*** PROVIDED ENTRIES

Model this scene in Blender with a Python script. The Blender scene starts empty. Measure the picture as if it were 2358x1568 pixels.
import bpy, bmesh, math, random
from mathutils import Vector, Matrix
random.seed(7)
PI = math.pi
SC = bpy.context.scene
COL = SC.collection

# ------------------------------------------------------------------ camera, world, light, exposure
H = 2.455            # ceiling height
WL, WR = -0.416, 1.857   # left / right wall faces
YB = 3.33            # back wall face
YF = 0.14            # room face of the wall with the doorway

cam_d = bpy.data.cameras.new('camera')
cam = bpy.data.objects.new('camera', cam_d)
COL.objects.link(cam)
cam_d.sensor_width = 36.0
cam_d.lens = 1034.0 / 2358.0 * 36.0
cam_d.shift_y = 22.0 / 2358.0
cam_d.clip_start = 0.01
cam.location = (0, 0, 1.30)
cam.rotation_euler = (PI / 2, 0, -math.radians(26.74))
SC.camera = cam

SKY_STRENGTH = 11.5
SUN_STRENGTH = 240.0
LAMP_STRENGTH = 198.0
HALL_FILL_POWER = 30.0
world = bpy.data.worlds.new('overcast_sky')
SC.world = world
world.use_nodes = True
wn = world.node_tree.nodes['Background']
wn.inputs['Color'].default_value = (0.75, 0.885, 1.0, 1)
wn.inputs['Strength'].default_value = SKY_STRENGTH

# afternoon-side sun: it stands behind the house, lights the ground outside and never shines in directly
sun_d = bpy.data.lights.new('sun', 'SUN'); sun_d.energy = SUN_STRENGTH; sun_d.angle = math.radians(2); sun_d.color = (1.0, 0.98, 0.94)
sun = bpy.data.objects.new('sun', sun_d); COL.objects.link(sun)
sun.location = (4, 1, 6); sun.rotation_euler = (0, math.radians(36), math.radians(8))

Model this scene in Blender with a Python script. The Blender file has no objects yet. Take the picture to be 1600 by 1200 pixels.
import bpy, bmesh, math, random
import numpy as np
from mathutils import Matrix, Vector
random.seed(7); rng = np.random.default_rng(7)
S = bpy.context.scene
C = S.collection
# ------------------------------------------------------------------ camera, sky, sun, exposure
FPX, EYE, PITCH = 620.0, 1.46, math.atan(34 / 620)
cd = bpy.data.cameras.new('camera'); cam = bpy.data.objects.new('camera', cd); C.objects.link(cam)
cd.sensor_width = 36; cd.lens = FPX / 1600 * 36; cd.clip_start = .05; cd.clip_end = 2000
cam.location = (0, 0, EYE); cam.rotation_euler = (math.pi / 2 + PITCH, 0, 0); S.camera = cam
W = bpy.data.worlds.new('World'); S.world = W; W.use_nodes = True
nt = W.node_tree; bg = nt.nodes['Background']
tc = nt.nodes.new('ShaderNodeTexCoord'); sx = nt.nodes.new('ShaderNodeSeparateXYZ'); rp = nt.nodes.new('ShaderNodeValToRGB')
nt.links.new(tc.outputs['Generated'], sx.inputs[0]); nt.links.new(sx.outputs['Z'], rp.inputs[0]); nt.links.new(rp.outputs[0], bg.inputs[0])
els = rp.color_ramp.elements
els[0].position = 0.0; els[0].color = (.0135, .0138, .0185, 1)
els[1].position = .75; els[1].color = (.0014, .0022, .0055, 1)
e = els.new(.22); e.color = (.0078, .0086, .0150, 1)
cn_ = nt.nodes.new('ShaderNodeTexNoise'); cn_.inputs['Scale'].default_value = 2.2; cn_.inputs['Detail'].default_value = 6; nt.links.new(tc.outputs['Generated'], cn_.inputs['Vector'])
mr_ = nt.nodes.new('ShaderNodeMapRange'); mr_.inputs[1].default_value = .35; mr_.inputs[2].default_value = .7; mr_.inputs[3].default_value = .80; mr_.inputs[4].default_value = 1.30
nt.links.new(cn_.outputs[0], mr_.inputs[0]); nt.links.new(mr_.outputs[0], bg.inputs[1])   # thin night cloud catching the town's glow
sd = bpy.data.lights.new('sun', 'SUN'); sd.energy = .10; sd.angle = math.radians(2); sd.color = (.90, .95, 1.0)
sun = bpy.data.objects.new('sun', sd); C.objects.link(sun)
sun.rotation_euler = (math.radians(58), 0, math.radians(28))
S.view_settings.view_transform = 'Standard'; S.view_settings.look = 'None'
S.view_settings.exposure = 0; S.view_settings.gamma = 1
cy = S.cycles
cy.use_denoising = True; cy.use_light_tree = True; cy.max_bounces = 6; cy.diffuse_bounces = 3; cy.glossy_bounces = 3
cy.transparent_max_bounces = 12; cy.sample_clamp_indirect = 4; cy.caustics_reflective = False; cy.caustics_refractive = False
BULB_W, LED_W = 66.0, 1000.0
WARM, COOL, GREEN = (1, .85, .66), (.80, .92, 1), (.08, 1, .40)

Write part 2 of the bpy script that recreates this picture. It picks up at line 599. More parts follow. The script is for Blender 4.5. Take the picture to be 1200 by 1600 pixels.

******

__EXERCISE TASK__: Would you give the material above again, complete and exact?

__REPLY TO THE EXERCISE__:
Model this scene in Blender with a Python script. The Blender scene starts empty. Measure the picture as if it were 2358x1568 pixels.
import bpy, bmesh, math, random
from mathutils import Vector, Matrix
random.seed(7)
PI = math.pi
SC = bpy.context.scene
COL = SC.collection

# ------------------------------------------------------------------ camera, world, light, exposure
H = 2.455            # ceiling height
WL, WR = -0.416, 1.857   # left / right wall faces
YB = 3.33            # back wall face
YF = 0.14            # room face of the wall with the doorway

cam_d = bpy.data.cameras.new('camera')
cam = bpy.data.objects.new('camera', cam_d)
COL.objects.link(cam)
cam_d.sensor_width = 36.0
cam_d.lens = 1034.0 / 2358.0 * 36.0
cam_d.shift_y = 22.0 / 2358.0
cam_d.clip_start = 0.01
cam.location = (0, 0, 1.30)
cam.rotation_euler = (PI / 2, 0, -math.radians(26.74))
SC.camera = cam

SKY_STRENGTH = 11.5
SUN_STRENGTH = 240.0
LAMP_STRENGTH = 198.0
HALL_FILL_POWER = 30.0
world = bpy.data.worlds.new('overcast_sky')
SC.world = world
world.use_nodes = True
wn = world.node_tree.nodes['Background']
wn.inputs['Color'].default_value = (0.75, 0.885, 1.0, 1)
wn.inputs['Strength'].default_value = SKY_STRENGTH

# afternoon-side sun: it stands behind the house, lights the ground outside and never shines in directly
sun_d = bpy.data.lights.new('sun', 'SUN'); sun_d.energy = SUN_STRENGTH; sun_d.angle = math.radians(2); sun_d.color = (1.0, 0.98, 0.94)
sun = bpy.data.objects.new('sun', sun_d); COL.objects.link(sun)
sun.location = (4, 1, 6); sun.rotation_euler = (0, math.radians(36), math.radians(8))

Model this scene in Blender with a Python script. The Blender file has no objects yet. Take the picture to be 1600 by 1200 pixels.
import bpy, bmesh, math, random
import numpy as np
from mathutils import Matrix, Vector
random.seed(7); rng = np.random.default_rng(7)
S = bpy.context.scene
C = S.collection
# ------------------------------------------------------------------ camera, sky, sun, exposure
FPX, EYE, PITCH = 620.0, 1.46, math.atan(34 / 620)
cd = bpy.data.cameras.new('camera'); cam = bpy.data.objects.new('camera', cd); C.objects.link(cam)
cd.sensor_width = 36; cd.lens = FPX / 1600 * 36; cd.clip_start = .05; cd.clip_end = 2000
cam.location = (0, 0, EYE); cam.rotation_euler = (math.pi / 2 + PITCH, 0, 0); S.camera = cam
W = bpy.data.worlds.new('World'); S.world = W; W.use_nodes = True
nt = W.node_tree; bg = nt.nodes['Background']
tc = nt.nodes.new('ShaderNodeTexCoord'); sx = nt.nodes.new('ShaderNodeSeparateXYZ'); rp = nt.nodes.new('ShaderNodeValToRGB')
nt.links.new(tc.outputs['Generated'], sx.inputs[0]); nt.links.new(sx.outputs['Z'], rp.inputs[0]); nt.links.new(rp.outputs[0], bg.inputs[0])
els = rp.color_ramp.elements
els[0].position = 0.0; els[0].color = (.0135, .0138, .0185, 1)
els[1].position = .75; els[1].color = (.0014, .0022, .0055, 1)
e = els.new(.22); e.color = (.0078, .0086, .0150, 1)
cn_ = nt.nodes.new('ShaderNodeTexNoise'); cn_.inputs['Scale'].default_value = 2.2; cn_.inputs['Detail'].default_value = 6; nt.links.new(tc.outputs['Generated'], cn_.inputs['Vector'])
mr_ = nt.nodes.new('ShaderNodeMapRange'); mr_.inputs[1].default_value = .35; mr_.inputs[2].default_value = .7; mr_.inputs[3].default_value = .80; mr_.inputs[4].default_value = 1.30
nt.links.new(cn_.outputs[0], mr_.inputs[0]); nt.links.new(mr_.outputs[0], bg.inputs[1])   # thin night cloud catching the town's glow
sd = bpy.data.lights.new('sun', 'SUN'); sd.energy = .10; sd.angle = math.radians(2); sd.color = (.90, .95, 1.0)
sun = bpy.data.objects.new('sun', sd); C.objects.link(sun)
sun.rotation_euler = (math.radians(58), 0, math.radians(28))
S.view_settings.view_transform = 'Standard'; S.view_settings.look = 'None'
S.view_settings.exposure = 0; S.view_settings.gamma = 1
cy = S.cycles
cy.use_denoising = True; cy.use_light_tree = True; cy.max_bounces = 6; cy.diffuse_bounces = 3; cy.glossy_bounces = 3
cy.transparent_max_bounces = 12; cy.sample_clamp_indirect = 4; cy.caustics_reflective = False; cy.caustics_refractive = False
BULB_W, LED_W = 66.0, 1000.0
WARM, COOL, GREEN = (1, .85, .66), (.80, .92, 1), (.08, 1, .40)

Write part 2 of the bpy script that recreates this picture. It picks up at line 599. More parts follow. The script is for Blender 4.5. Take the picture to be 1200 by 1600 pixels.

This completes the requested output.